Social Robotics at the Crossroads of AI and Cognitive Science

On 7 November 2025 at 13:30, join us for a thought-provoking exploration of how artificial intelligence and cognitive science are shaping the future of social robotics. At this event, Dr. Emilia Barakova (TU/e) and Dr. Alessandra Sciutti (IIT) will explore embodied, adaptive robotics that respond to human needs and emotions through physical interaction, non-verbal cues, and personalised engagement. Join us to discover the future of socially attuned robotics.

To attend, please register using the link below. You can provide your email address to receive updates, including any changes to the venue. Register here.

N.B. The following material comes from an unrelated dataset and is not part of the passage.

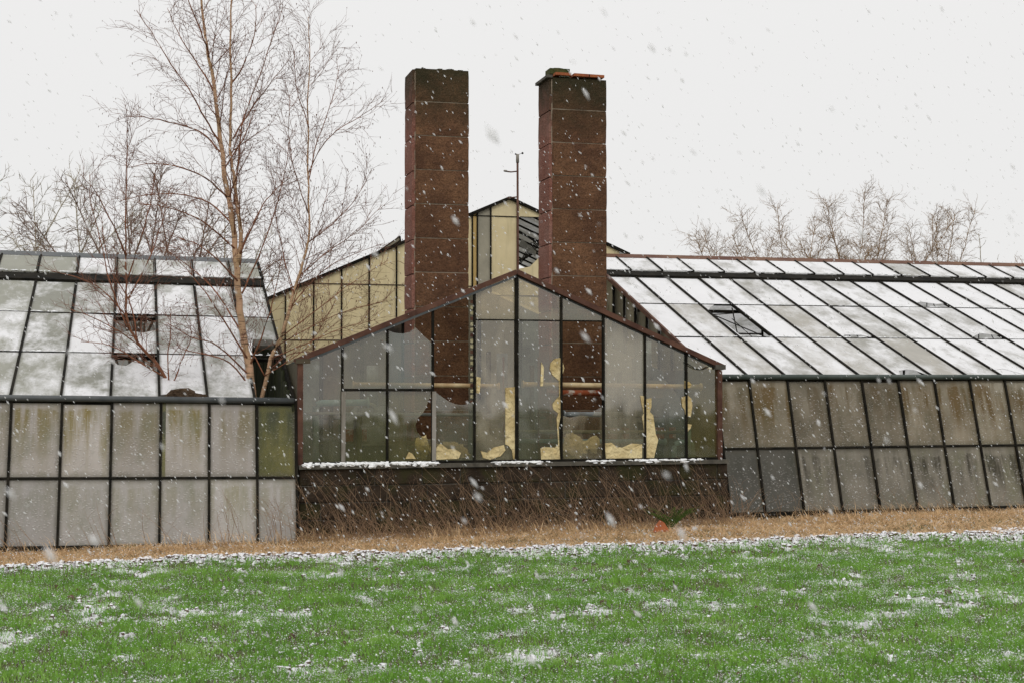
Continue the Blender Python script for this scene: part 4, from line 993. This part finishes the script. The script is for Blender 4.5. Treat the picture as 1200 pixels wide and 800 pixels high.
b3 = Tree('red_sapling', 'young reddish sapling growing through broken panes of the left roof', PY(200, 462, Y3), M['birch_limb'], M['twig'], M['birch_limb'], up=.6, dens=.9, tr=.0027, tk=1.35)
b3.limb(px(Y3, (203, 470), (198, 455), (185, 428), (160, 400), (149, 372), (148, 330), (147, 260), (149, 190), (149, 150)), .032, .004, 'trunk', every=.15, subL=.9, frm=.2)
L_ = [((150, 385), (136, 352), (126, 320), (116, 275), (106, 235), (105, 205)), ((162, 402), (150, 350, .2), (128, 310, .3), (118, 250, .4)), ((180, 420), (150, 395, -.3), (115, 375, -.4), (82, 362, -.4)),
      ((190, 440), (165, 425, -.3), (130, 405, -.3), (95, 400, -.4)), ((150, 350), (172, 310, .2), (190, 260, .3), (200, 220, .4)), ((148, 330), (165, 280, -.2), (178, 230, -.3), (182, 200, -.3)),
      ((148, 300), (128, 255, -.2), (112, 225, -.3), (95, 205, -.4)), ((198, 455), (196, 420, -.2), (200, 390, -.2), (199, 360, -.2)), ((200, 455), (212, 425, -.2), (222, 400, -.2), (224, 385, -.2)), ((149, 372), (120, 340, .1), (90, 325, .1), (60, 318, .2))]
for q in L_: b3.limb(px(Y3, *q), .013, .004, 'branch', every=.16, subL=.6, twL=.26, twe=.08)
b3.done()

def bush(name, label, bx_, ytop, Y, w_, n, m, seed, L, every=.5, tw=.5, twe=.2, spread=.6, tr=.006, group=None, zb=-.2, ck=False, r0=.05, up=.12):
    random.seed(seed); b0_ = PY(bx_, 450, Y); b0_[2] = zb
    tr_ = Tree(name, label, b0_, M[m], M[m], M[m], group=group, up=up, tr=tr, catkins=ck, ang=(32, 68))
    top = PY(bx_, ytop, Y)[2]
    for k in range(n):
        a = (k+.5)/n*2-1 + random.uniform(-.15, .15); hx = a*w_*.72; h_ = (top-zb)*(1-.30*abs(a)**1.8)*random.uniform(.86, 1.04); dy = random.uniform(-1, 1)
        st = b0_ + np.array([random.uniform(-.2, .2)+hx*.12, 0, 0])
        pts = [st, st+np.array([hx*.05, dy*.3, h_*.42]), st+np.array([hx*.34, dy*.7, h_*.63]), st+np.array([hx*.85, dy*.8, h_*.82]), st+np.array([hx*1.25, dy, h_*.97])]
        tr_.limb(pts, r0*random.uniform(.7, 1.2), .008, 'trunk' if k == 0 else 'branch', every=every, subL=L, twL=tw, twe=twe, frm=.45)
    tr_.done()
g = 'bare trees behind the ridges'
bush('bare_tree', 'faint pale bare tree at the far left edge behind the left ridge', -2, 150, 40, 4.0, 5, 'twig_far', 101, 1.5, .3, .5, .15)
bush('bare_tree', 'pale bare tree between the left edge tree and the dense purplish one', 52, 190, 41, 3.6, 5, 'twig_far', 102, 1.4, .3, .5, .15)
bush('bare_tree', 'pale bare tree partly behind the left flank of the dense purplish tree', 105, 205, 39, 3.2, 5, 'twig_far', 103, 1.3, .3, .5, .15)
bush('bare_tree', 'dense purplish bare tree behind the middle of the left ridge', 160, 178, 35, 3.6, 9, 'twig_bush', 104, 1.1, .22, .45, .10)
bush('bare_tree', 'bare purplish tree just left of the birch trunk, behind the ridge', 215, 200, 36, 2.6, 6, 'twig_bush', 105, 1.1, .26, .45, .12)
bush('bare_tree', 'low olive bare tree behind the roof end between birch stems', 262, 235, 39, 2.4, 5, 'twig_far', 106, 1.0, .3, .45, .14)
bush('bare_tree', 'low bare shrub furthest left of the trees behind the right ridge', 862, 248, 42, 3.2, 7, 'twig_far_r', 107, 1.2, .16, .5, .12, .75, ck=True, tr=.0045, r0=.03)
bush('bare_tree', 'wide olive brown bare tree at left of the trees behind the right ridge', 925, 226, 42, 4.2, 10, 'twig_far_r', 108, 1.2, .16, .5, .12, .75, ck=True, tr=.0045, r0=.03)
bush('bare_tree', 'tallest olive brown bare tree in the middle behind the right ridge', 1012, 210, 42, 4.6, 11, 'twig_far_r', 109, 1.2, .16, .5, .12, .75, ck=True, tr=.0045, r0=.03)
bush('bare_tree', 'finer bare tree at right of the trees behind the right ridge', 1100, 224, 42, 3.8, 10, 'twig_far_r', 110, 1.1, .16, .45, .12, .75, ck=True, tr=.0045, r0=.03)
bush('bare_tree', 'sparse low bare shrub at the right end behind the ridge', 1160, 268, 43, 2.4, 4, 'twig_far', 111, .8, .4, .35, .22, .8, tr=.006)

# ------------------------------------------------------------------ falling snow
n = 30000
P = np.stack([RNG.uniform(-6, 17, n), RNG.uniform(1.6, 20.0, n), RNG.uniform(-.1, 8.5, n)], -1)
k = (P[:, 0] > -.3*P[:, 1]-.5) & (P[:, 0] < .85*P[:, 1]+1) & (P[:, 2] < 2+.42*P[:, 1]) & (P[:, 2] > gz(P[:, 0])+.05); k &= (P[:, 2] < 4.6) | (RNG.random(n) < .35); P = P[k]
d_ = RNG.uniform(1.5, 4.5, 160); P = np.concatenate([P, np.stack([d_*RNG.uniform(-.1, .72, 160), d_, 1.9+d_*RNG.uniform(-.22, .28, 160)], -1)]); n = len(P)
ax = np.array([.62, .05, -.78])[None]+RNG.normal(0, .13, (n, 3)); ax /= np.linalg.norm(ax, axis=1, keepdims=True)
b1 = np.cross(ax, [0, 1, 0]); b1 /= np.linalg.norm(b1, axis=1, keepdims=True); b2_ = np.cross(ax, b1)
L = RNG.lognormal(math.log(.0085), .5, n)*np.clip(.55+P[:, 1]/15, .6, 1.6); L = np.minimum(L*1.15, .016); W = L*RNG.uniform(.26, .46, n)
V = np.stack([P+ax*L[:, None], P-ax*L[:, None], P+b1*W[:, None], P-b1*(W*RNG.uniform(.6, 1.2, n))[:, None], P+b2_*W[:, None]*.8, P-b2_*W[:, None]*.8], 1)
b = np.arange(n)[:, None]*6
Fc = np.concatenate([b+np.array([q]) for q in ([0, 2, 4], [0, 4, 3], [0, 3, 5], [0, 5, 2], [1, 4, 2], [1, 3, 4], [1, 5, 3], [1, 2, 5])], 0)
m, t, o = mat('snowflake'); d = nd(t, 'ShaderNodeBsdfDiffuse'); d.inputs[0].default_value = (.98, .98, .99, 1); q = nd(t, 'ShaderNodeBsdfTranslucent'); q.inputs[0].default_value = (.98, .98, .99, 1)
tp = nd(t, 'ShaderNodeBsdfTransparent'); t.links.new(shadermix(t, .5, shadermix(t, .5, d.outputs[0], q.outputs[0]), tp.outputs[0]), o.inputs[0])
tag(link('falling_snow', tri_mesh('falling_snow', V, Fc, m)), 'white snowflakes falling at a slant through the air before the glasshouses', 'snow', kind='stuff')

Event Program and Location

  • 13:30 – Opening of the event
  • 13:40 – Dr. Emilia Barakova: A Multimodal Approach to Measuring and Modulating Affective Arousal in Persons Interacting with/through Assistive Robots and Smart Objects in Care Settings.
    This presentation synthesises research on designing multimodal interventions to address emotional challenges, such as stress, agitation, and lack of engagement, in vulnerable populations including seniors with dementia and neurodivergent children and their parents. Embodied social technologies – such as the Dynamorph, a tactile interactive table, and the LiveNature ambient environment, with a sheep-like social robot as a tactile interface – use rich tactile stimulation and physical touch strategies, like inviting users to pet or squeeze soft objects, to generate calmness, reduce agitated behaviors, and promote positive engagement. In attempt to objectively measure affective outcomes, our research incorporates physiological sensing, employing devices like the Smart sock that embeds Shimmer sensor to record electrodermal activity (EDA) and Heart-rate variability (HRV) which serve as implicit markers of arousal and stress. Other context-aware smart objects like the ApEn pen detect stress behaviors by monitoring handwriting and hand-holding pressure, providing sensory feedback such as light or vibrotactile alerts to increase user awareness. These platforms integrate physiological or behavioral input to dynamically modulate affective states, enabling supervised autonomous social robots (such as MiRo-E and NAO) to deliver tailored interventions, including breathing exercises and visualization techniques for people with disabilities, successfully reducing negative physiological arousal and supporting emotion co-regulation within dyads of children and parents. Overall, the findings underscore the significant role of integrating tactile engagement, advanced physiological sensing, and multimodal stimuli in designing effective robot mediated systems for mental health support.
  • 14:30 – Dr. Alessandra Sciutti: Embodied Artificial Cognition: A Path Toward Shared Understanding.
    As robots move from being tools to becoming partners in shared human environments, mutual understanding becomes a defining challenge. This talk explores how artificial cognition—an embodied, brain-inspired alternative to conventional AI—can enable this shift. By grounding robotic intelligence in the principles of human development and the dynamics of interaction, this approach allows robots to perceive, anticipate, and adapt to human intentions in ways that feel intuitive and socially attuned. A key aspect of this transformation lies in non-verbal communication: movement, timing, effort, and emotional tone all convey meaning beyond words. When robots learn to interpret and express these subtle cues, collaboration becomes more transparent and trustful. Drawing inspiration from how humans learn to understand one another, we discuss how memory, anticipation, and adaptive behavior can empower robots to engage naturally in complex social exchanges. Ultimately, embodied artificial cognition not only advances human-robot interaction but also offers new insights into the nature of understanding itself.
  • 15:20 – Closing of the event

The event will be in Vergaderzaal 1.1, Baekeland Technologiepark-Zwijnaarde 130, Campus Ardoyen, Ghent.

The Speakers

We are honored to feature two distinguished researchers in the field of social robotics and human-robot interaction. Emilia Barakova is an Associate Professor in Social Robots and Embodied Intelligent Agents at Eindhoven University of Technology (TU/e), where she leads the Social Robotics Lab and the Transdisciplinary Research & Design research cluster. Her research bridges embodied social interaction, artificial intelligence, cognitive sciences, and robotics, with a focus on enhancing well-being through social robots for people with visual impairments, intellectual disabilities, and dementia, as well as applications in education and special education. Barakova’s work emphasises embodied social interaction and the integration of AI into physically interactive, socially competent robots.

Alessandra Sciutti is a Senior Tenure Track Researcher and head of the CONTACT (COgNiTive Architecture for Collaborative Technologies) Unit at the Italian Institute of Technology (IIT) in Genoa. Her research investigates the sensory and motor mechanisms that underpin mutual understanding in both human-human and human-robot interactions. Her work explores joint perception and collaborative technologies, aiming to create robots that can naturally engage and adapt to human social cues. She is also a recognized leader in the field, serving as co-chair of the IEEE RAS Technical Committee for Cognitive Robotics and as an ELLIS scholar.